Historically, power markets have been unique for one key reason: electricity has been unstorable, at least on a large scale. However, that is all changing. Utility-scale batteries have improved by leaps and bounds, technology costs are dropping, and there is incentive to deploy batteries to solve the intermittency issues associated with the ever-increasing number of renewable energy resources on the grid. EIA-860 data, which is available in Yes Energy’s DataSignals Cloud product, indicates that over one gigawatt (GW) of battery storage was installed in the U.S. in 2020, over twice what was installed in 2019.This trend is set to continue with recent EIA-860 data showing 172 energy storage projects representing 10.9 GWs of capacity slated for development across 25 states. In this blog post, we’ll discuss how one can evaluate and understand energy storage opportunities on the grid with the help of Yes Energy.
Because batteries do not produce electricity, ideally, batteries will be charged during times when electricity prices are low, and discharged at times when electricity prices are high to maximize profits. For this reason, when siting batteries, it can be helpful to identify volatile locations on the grid that have the best real-time price arbitrage opportunities. This is where Yes Energy comes in.
Using DataSignals Cloud (DS Cloud), our data product hosted on Snowflake, you can identify and calculate the nodes with the best real-time price arbitrage opportunities. DS Cloud provides the ultimate customization and flexibility for data analysis. In this scenario, we found the daily standard deviation of the real-time LMP during 2020.
To perform this calculation, we limited our results to generator and load nodes and nodes with a history of at least 300 days. Note that you can easily conduct market scans using other volatility metrics, such as realized variance or peak-to-trough calculations.
In performing this data analysis, we found that the nodes with the highest volatility are located in ERCOT, SPP, and CAISO. In addition, the volatility in these ISOs is often concentrated around renewable energy assets located in areas where there typically isn’t much load.
After we’ve identified a volatile node to focus on, we’ll then want to understand when volatility occurs and if that volatility is consistent. For this example, we will focus on the REROCK_ALL node in West Texas. Please note that this example is purely illustrative and doesn't take into account planned transmission and generation infrastructure upgrades that may reduce future volatility in the region.

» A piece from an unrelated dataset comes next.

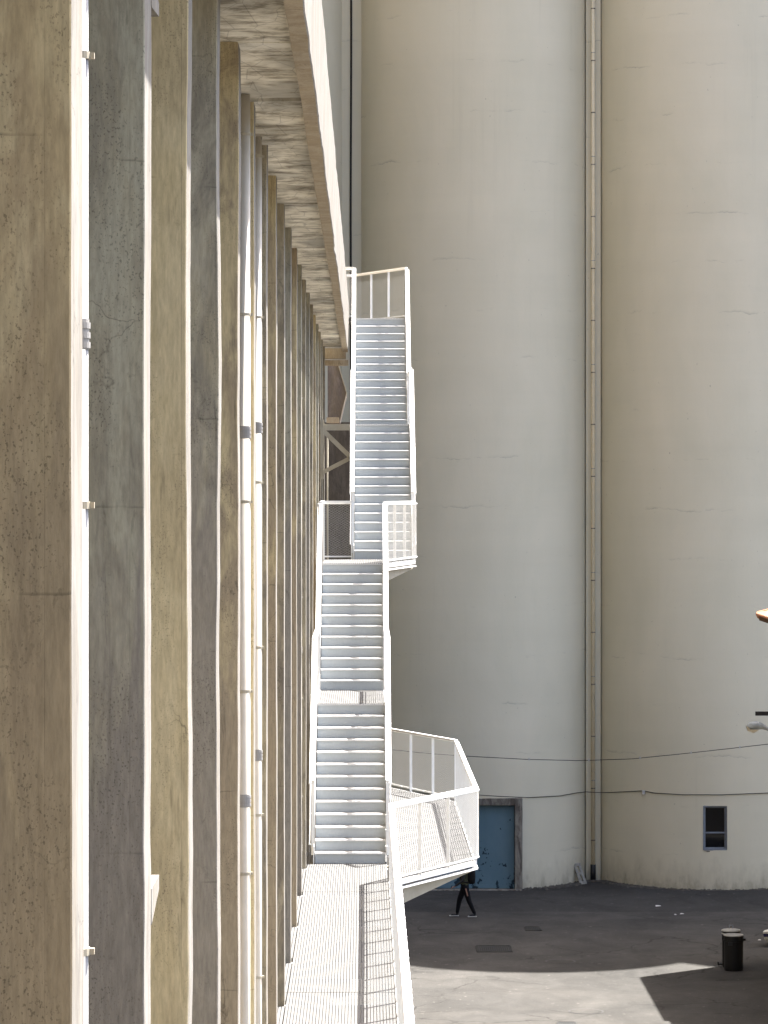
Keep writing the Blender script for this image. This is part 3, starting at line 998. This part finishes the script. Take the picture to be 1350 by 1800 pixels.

By extracting REROCK_ALL Real-Time LMP data, we can determine that prices are higher during the morning and evening ramps and lower during the middle of the day (see below), giving us a good indicator of when we should charge and discharge.
We will also want to examine when volatility occurs and to make sure it is consistent throughout the year and not the result of an isolated event. The graph below shows the daily standard deviation of RTLMPs at the REROCK node in 2020. We can see that price volatility is consistent throughout 2020, decreasing in the summer.
Using Yes Energy’s tools, we can dig in further to understand the causes of volatility. In the case of REROCK_ALL, congestion was a major driver of volatility. Using DS Cloud, we can actually plot the impact of each constraint affecting REROCK_ALL. Here we can see that different constraints caused volatility in certain months with 6100__F driving prices in the first part of the year and LYNX_TOMBST1 driving prices in the second half of the year. This is another positive sign for siting storage as we have determined that volatility here is not caused by a single constraint on the ERCOT system.
We can even do further analysis to determine the causes of these constraints to get a complete picture of volatility drivers at REROCK_ALL.